GOAL: Begin at the line containing "Keep writing the" and stop at the line containing "mb = MB(); mb.box((.8, -1.1, .8), (.8, .06, 1.5));"; copy those lines exactly, ends included, and nothing else.

DATA FOR THIS EXERCISE:
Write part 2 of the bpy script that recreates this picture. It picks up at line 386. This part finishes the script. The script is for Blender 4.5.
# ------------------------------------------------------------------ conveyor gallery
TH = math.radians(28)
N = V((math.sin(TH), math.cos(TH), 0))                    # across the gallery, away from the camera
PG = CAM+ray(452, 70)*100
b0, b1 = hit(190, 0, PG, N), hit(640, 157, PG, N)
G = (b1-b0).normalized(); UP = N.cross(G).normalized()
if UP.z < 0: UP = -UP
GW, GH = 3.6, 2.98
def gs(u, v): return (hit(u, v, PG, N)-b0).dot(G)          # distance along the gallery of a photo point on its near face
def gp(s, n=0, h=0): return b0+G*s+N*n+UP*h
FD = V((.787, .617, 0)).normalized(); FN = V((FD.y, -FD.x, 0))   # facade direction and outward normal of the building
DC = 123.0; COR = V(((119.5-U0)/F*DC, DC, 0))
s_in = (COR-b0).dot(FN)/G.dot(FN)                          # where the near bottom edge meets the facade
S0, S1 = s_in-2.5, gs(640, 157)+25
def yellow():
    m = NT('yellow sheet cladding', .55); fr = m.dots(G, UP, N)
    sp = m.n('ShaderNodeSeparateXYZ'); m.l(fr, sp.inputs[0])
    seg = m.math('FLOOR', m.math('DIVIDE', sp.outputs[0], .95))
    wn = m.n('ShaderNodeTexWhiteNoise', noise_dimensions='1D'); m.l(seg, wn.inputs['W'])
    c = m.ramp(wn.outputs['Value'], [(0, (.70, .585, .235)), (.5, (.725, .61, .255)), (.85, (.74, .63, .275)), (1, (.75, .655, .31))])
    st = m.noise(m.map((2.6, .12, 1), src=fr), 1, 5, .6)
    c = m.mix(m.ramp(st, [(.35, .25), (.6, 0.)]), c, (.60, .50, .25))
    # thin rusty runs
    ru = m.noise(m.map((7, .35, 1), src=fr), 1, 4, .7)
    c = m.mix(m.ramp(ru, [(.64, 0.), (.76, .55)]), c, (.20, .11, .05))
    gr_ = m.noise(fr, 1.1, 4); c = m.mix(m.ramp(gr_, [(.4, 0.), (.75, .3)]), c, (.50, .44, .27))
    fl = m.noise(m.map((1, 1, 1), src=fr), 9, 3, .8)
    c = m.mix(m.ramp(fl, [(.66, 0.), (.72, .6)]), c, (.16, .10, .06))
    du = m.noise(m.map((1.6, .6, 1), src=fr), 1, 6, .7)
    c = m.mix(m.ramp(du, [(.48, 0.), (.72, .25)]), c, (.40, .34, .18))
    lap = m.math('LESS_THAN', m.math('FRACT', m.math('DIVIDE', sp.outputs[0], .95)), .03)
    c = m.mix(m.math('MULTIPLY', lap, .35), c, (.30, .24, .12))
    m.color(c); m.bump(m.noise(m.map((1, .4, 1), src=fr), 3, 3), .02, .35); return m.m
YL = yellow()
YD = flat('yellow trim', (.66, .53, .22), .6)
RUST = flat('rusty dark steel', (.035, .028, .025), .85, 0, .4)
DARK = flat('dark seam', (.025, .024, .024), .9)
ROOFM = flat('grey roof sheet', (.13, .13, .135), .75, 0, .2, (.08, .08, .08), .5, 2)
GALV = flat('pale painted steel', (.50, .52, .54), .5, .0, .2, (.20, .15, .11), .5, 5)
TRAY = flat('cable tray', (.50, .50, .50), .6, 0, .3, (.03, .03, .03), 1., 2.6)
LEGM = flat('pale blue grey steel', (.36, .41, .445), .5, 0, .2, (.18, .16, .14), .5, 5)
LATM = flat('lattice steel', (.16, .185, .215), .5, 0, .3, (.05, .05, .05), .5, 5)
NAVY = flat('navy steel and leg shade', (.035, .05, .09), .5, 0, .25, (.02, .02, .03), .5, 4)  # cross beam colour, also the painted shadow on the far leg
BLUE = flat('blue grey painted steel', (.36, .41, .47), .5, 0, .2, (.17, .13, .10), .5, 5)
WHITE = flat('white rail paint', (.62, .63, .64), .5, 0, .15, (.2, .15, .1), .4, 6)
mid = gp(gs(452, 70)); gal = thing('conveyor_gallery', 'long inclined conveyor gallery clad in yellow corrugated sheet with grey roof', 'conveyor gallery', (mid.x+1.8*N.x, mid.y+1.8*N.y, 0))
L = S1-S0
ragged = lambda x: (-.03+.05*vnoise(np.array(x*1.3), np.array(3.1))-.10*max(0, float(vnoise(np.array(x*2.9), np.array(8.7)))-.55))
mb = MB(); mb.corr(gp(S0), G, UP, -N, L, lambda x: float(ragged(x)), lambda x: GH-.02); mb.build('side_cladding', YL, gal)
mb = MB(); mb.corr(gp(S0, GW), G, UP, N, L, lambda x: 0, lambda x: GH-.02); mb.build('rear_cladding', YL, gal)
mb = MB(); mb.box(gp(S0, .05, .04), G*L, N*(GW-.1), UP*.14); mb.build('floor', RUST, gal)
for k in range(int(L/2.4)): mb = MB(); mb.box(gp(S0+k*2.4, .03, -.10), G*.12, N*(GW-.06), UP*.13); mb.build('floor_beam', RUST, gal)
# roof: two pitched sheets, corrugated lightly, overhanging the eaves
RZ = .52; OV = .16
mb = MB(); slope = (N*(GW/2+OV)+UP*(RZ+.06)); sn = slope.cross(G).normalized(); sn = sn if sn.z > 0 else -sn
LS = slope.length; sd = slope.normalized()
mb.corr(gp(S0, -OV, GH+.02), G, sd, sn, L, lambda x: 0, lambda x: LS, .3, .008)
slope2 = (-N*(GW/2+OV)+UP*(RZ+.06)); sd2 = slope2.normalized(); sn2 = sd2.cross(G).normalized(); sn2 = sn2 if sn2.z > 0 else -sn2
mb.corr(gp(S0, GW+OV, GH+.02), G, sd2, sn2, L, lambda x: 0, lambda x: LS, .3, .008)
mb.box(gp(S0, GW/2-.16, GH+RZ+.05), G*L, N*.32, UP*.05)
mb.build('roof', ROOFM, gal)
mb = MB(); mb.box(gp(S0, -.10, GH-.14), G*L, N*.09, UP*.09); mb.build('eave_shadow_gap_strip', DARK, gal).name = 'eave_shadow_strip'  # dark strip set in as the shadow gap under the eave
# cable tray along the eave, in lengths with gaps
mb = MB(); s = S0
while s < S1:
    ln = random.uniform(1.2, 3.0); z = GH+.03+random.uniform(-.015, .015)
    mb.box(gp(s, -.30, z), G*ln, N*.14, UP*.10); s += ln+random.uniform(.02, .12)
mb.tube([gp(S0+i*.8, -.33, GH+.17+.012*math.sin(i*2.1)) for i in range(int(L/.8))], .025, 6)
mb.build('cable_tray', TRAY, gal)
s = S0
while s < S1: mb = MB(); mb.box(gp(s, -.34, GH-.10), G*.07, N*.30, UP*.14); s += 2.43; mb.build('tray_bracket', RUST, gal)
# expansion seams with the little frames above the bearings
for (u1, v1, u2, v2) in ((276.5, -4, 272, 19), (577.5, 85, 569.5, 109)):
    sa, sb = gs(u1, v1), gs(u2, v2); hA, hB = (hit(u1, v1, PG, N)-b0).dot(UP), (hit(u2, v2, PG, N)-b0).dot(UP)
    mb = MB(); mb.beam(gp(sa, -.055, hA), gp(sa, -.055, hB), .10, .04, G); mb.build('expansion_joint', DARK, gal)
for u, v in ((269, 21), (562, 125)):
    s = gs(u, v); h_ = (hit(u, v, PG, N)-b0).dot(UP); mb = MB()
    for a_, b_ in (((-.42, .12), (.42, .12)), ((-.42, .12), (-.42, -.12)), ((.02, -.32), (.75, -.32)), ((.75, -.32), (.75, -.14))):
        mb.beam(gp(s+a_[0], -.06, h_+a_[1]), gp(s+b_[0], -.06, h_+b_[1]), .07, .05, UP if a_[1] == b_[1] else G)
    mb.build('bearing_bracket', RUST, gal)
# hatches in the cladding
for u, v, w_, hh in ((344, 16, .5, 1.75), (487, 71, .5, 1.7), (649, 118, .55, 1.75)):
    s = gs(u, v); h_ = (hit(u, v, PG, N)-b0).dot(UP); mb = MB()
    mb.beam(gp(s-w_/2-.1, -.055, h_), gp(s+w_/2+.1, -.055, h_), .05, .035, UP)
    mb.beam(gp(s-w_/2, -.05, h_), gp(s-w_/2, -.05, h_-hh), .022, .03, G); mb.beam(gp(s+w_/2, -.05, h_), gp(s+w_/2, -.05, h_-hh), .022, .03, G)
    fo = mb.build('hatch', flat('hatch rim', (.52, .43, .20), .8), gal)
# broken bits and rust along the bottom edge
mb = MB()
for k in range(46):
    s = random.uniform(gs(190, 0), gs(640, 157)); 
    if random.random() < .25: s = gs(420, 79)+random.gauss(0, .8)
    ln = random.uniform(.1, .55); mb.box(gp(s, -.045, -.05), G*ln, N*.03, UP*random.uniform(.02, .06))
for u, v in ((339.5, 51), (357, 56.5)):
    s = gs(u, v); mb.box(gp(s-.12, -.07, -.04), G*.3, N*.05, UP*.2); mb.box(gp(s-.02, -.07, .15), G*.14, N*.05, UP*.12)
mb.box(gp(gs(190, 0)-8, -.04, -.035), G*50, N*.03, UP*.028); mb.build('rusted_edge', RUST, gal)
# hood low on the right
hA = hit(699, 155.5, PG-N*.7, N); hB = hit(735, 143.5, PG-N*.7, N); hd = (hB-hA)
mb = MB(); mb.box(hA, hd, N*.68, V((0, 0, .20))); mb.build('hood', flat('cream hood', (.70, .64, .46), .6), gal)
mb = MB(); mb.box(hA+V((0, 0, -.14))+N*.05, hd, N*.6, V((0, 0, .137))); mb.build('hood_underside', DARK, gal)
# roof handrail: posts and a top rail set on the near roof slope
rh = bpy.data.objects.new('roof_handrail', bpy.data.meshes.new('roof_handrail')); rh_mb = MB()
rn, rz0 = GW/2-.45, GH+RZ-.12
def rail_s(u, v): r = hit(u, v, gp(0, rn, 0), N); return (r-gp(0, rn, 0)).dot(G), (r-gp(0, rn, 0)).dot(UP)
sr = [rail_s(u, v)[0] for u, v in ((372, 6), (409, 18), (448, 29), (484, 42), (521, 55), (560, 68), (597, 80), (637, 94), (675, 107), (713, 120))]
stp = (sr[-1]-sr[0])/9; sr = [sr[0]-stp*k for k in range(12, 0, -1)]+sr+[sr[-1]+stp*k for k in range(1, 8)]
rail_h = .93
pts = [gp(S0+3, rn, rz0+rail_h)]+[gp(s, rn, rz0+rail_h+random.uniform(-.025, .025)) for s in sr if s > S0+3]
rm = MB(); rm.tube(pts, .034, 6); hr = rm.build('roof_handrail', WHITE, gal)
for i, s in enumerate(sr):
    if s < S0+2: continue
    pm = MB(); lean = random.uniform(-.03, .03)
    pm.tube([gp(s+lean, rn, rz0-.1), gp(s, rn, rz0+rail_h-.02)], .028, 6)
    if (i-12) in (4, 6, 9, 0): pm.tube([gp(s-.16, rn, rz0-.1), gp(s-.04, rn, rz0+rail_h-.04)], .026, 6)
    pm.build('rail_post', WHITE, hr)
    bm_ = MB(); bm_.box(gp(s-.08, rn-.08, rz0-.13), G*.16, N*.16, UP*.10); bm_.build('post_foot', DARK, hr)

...

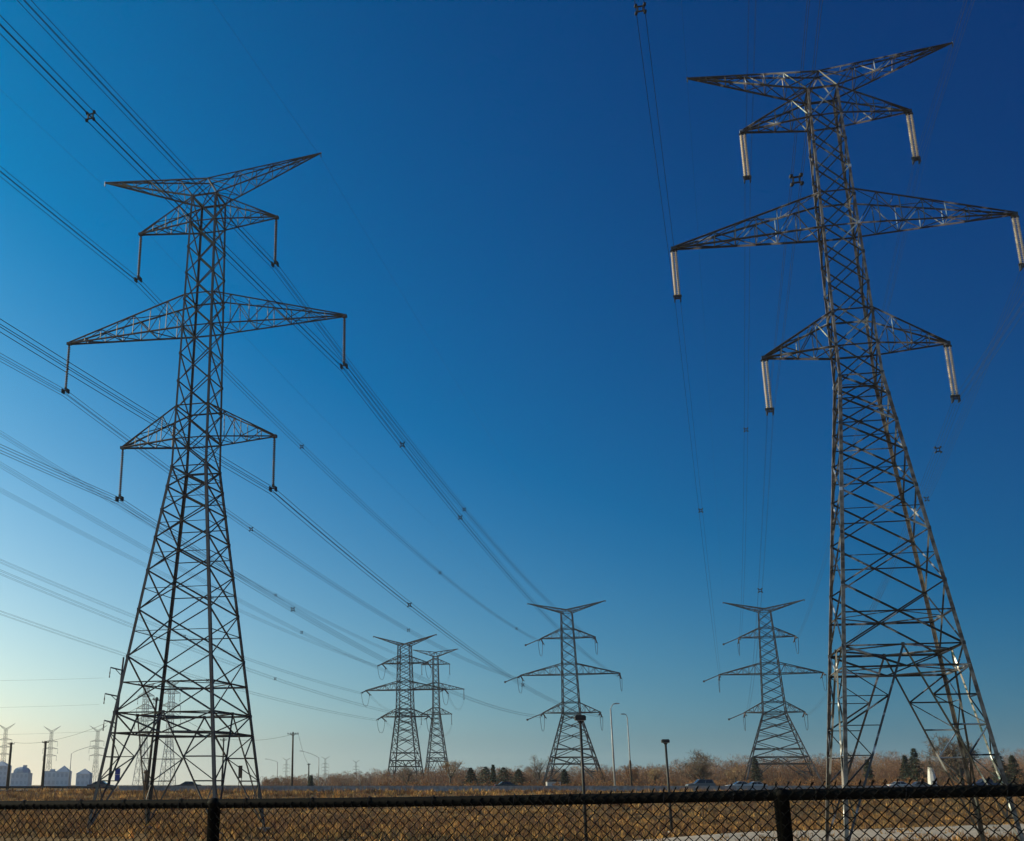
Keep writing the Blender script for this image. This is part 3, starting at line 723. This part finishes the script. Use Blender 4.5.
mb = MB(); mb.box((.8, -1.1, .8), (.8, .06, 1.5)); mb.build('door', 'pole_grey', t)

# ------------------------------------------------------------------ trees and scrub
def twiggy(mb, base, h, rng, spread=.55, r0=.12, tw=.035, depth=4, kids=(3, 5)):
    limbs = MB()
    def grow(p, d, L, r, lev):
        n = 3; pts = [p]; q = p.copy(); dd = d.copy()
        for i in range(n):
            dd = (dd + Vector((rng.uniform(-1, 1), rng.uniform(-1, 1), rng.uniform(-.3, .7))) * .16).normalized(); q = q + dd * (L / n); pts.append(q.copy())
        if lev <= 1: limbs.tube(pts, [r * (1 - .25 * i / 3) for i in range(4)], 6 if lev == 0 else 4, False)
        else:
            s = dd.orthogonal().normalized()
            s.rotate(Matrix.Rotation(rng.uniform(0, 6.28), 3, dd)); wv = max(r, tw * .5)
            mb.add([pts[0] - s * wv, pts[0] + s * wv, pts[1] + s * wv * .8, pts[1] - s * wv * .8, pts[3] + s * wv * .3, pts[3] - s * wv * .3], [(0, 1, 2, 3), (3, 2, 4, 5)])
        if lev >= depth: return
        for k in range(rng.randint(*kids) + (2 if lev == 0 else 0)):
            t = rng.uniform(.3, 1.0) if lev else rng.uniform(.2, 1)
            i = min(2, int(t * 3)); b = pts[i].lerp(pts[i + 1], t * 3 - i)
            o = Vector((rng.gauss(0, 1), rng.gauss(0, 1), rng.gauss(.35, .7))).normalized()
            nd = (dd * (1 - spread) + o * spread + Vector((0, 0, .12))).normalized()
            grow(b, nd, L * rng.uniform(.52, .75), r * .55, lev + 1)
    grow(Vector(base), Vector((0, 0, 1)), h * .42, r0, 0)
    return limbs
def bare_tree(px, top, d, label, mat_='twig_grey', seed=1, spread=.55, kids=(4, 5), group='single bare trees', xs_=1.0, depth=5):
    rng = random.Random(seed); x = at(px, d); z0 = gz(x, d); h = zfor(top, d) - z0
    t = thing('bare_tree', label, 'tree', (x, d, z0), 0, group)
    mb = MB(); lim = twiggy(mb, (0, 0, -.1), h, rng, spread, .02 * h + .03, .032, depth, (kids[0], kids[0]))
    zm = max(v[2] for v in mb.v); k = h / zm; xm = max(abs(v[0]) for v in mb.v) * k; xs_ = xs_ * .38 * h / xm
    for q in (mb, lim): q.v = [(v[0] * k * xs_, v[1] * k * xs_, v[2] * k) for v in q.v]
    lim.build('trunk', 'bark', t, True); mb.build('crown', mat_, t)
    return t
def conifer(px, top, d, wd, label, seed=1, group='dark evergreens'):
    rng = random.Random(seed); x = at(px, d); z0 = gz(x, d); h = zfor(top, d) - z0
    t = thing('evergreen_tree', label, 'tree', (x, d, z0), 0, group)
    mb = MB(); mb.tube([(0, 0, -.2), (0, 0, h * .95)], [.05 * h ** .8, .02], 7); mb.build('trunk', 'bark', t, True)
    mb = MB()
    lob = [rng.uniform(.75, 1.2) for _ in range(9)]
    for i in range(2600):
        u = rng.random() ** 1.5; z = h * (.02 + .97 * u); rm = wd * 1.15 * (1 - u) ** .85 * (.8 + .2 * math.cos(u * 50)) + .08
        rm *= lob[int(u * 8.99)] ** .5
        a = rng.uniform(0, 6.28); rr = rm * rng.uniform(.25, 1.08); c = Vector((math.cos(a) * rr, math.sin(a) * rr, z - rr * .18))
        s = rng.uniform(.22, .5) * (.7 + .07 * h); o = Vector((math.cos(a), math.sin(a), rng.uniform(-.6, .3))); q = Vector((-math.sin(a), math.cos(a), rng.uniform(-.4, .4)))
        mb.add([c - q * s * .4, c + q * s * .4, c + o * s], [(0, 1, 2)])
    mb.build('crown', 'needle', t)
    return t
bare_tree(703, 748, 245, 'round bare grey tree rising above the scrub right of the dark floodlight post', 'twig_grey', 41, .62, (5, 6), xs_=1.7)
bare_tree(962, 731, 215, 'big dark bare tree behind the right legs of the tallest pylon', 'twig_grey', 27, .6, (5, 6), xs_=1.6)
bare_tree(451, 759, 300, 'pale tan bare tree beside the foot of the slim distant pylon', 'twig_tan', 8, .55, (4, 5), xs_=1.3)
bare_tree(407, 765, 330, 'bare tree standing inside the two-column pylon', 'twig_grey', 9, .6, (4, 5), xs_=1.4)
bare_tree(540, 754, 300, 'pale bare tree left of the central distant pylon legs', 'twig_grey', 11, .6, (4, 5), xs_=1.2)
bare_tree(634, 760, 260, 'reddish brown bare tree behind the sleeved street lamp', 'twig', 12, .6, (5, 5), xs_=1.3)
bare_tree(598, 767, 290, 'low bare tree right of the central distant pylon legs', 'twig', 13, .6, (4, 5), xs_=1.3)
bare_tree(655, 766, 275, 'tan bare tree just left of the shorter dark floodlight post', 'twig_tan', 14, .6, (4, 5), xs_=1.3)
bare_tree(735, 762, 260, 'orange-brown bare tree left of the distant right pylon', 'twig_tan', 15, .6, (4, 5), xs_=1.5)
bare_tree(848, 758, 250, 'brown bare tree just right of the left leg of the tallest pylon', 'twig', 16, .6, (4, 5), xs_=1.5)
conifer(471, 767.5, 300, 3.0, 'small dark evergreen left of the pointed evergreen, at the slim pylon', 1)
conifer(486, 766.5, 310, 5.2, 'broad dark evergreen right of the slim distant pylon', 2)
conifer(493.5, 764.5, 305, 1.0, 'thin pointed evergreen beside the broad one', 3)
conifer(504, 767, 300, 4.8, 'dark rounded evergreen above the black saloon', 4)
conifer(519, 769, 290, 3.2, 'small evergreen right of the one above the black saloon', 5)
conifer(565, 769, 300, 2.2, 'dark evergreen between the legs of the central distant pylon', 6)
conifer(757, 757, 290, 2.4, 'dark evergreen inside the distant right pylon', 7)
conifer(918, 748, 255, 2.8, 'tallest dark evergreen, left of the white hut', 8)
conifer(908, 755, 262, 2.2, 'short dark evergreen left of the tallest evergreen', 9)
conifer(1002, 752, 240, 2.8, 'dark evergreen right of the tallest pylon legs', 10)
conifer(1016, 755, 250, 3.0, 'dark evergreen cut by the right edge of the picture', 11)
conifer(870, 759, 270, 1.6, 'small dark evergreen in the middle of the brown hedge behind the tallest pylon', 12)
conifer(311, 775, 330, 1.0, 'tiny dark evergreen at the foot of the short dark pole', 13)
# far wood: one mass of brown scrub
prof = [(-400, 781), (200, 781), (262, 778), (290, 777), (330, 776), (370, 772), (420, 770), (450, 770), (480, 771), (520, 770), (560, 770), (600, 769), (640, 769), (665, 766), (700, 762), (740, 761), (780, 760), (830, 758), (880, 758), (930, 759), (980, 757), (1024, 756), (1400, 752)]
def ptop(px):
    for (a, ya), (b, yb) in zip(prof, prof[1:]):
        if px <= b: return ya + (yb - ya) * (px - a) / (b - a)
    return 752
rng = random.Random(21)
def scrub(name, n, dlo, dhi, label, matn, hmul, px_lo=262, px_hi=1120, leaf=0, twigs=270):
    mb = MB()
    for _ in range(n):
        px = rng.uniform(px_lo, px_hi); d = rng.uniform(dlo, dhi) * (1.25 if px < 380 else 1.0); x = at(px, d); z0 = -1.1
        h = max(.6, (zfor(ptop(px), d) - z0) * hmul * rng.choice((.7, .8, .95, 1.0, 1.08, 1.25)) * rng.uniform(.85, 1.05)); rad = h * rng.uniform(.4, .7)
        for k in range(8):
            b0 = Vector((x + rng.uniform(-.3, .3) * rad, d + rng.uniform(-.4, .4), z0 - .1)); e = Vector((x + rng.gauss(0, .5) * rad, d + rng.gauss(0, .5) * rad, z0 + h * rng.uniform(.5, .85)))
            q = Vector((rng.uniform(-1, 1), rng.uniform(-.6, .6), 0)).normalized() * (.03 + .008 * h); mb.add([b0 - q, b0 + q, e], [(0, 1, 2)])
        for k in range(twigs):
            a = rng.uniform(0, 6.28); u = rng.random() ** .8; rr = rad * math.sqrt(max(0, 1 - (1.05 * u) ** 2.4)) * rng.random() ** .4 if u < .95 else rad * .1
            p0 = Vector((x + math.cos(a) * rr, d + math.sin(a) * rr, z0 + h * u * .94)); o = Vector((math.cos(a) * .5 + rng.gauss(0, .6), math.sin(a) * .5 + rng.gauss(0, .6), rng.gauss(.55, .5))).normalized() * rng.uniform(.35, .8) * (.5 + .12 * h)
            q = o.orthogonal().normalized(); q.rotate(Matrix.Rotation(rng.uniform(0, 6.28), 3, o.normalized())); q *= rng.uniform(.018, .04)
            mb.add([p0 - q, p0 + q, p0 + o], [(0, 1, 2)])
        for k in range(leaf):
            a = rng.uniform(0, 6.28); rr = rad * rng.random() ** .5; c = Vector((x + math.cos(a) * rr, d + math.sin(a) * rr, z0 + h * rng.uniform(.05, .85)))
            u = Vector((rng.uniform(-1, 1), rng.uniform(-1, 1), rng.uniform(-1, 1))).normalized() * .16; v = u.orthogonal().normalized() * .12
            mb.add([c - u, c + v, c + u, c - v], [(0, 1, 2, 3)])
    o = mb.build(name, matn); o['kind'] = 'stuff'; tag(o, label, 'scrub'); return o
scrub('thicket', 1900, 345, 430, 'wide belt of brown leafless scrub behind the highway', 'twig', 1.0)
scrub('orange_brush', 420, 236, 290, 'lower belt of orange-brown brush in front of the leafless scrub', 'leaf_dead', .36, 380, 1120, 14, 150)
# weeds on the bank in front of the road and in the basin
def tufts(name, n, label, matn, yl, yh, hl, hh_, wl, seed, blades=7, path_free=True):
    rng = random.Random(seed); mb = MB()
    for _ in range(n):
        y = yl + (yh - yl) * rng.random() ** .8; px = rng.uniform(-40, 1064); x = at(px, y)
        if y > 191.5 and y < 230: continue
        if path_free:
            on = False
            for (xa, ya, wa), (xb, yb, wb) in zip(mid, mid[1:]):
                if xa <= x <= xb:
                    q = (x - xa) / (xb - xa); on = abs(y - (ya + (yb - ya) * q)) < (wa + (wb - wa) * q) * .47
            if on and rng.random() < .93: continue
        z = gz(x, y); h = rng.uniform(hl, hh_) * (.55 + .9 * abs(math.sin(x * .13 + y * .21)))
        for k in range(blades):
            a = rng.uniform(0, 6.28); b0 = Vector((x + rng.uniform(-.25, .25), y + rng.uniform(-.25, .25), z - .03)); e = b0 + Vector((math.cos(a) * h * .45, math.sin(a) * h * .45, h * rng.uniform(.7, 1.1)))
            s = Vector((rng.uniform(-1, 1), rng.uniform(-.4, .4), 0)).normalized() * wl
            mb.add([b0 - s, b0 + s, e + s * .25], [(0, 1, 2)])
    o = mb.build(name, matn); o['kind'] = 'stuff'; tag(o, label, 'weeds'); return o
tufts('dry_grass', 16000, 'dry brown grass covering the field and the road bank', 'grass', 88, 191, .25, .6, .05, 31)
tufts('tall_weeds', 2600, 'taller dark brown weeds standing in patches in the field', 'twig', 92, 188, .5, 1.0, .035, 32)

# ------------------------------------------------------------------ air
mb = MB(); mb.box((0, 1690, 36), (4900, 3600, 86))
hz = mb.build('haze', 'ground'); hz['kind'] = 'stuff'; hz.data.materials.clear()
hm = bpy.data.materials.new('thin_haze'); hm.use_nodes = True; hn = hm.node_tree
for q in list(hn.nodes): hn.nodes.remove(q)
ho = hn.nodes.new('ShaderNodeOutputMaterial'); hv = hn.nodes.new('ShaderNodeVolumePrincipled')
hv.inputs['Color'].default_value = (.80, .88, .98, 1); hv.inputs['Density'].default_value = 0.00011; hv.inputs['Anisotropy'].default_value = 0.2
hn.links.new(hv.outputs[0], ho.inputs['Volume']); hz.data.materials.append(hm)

COMPLETED EXERCISE:
Keep writing the Blender script for this image. This is part 3, starting at line 723. This part finishes the script. Use Blender 4.5.
mb = MB(); mb.box((.8, -1.1, .8), (.8, .06, 1.5)); mb.build('door', 'pole_grey', t)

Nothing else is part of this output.